Bhutan’s transition to democracy is in many ways unique. While in most cases, countries begin their transition in response to political, social or economic calamity, the political transformation of Bhutan was a clear case of a planned and long envisioned goal by the country’s revered monarch King Jigme Singye Wangchuck.

Since the kingdom started its transition from absolute monarchy to multi-party democracy in 2008 Bhutan has experienced the challenges of a young democracy such as low voter turnout and few active candidates. The effect of democratic values on the traditional and cultural heritage of the country has also been a concern.

To evaluate the progress made over the past eight years the Royal Research and Advisory Council (RRAC) has expressed an interest in assessing the state of Bhutan’s democracy using International IDEA’s State of Democracy Framework.

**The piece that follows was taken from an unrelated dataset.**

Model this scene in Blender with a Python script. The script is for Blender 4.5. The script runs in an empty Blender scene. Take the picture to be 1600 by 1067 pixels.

The approach is a citizen-led assessment allowing people to assess their own democracy. Through this dialogue process it is possible to define homegrown reform agendas and policy initiatives that will strengthen the democratic process.

As a first step, the RRAC invited International IDEA to organize an introductory training programme on the application of the State of Democracy Framework, which will take place in Thimphu from 6-8 April 2016.

International IDEA has worked in Bhutan since 2013 providing assistance and technical support to the Election Commission of Bhutan (ECB), parliament and other stakeholders.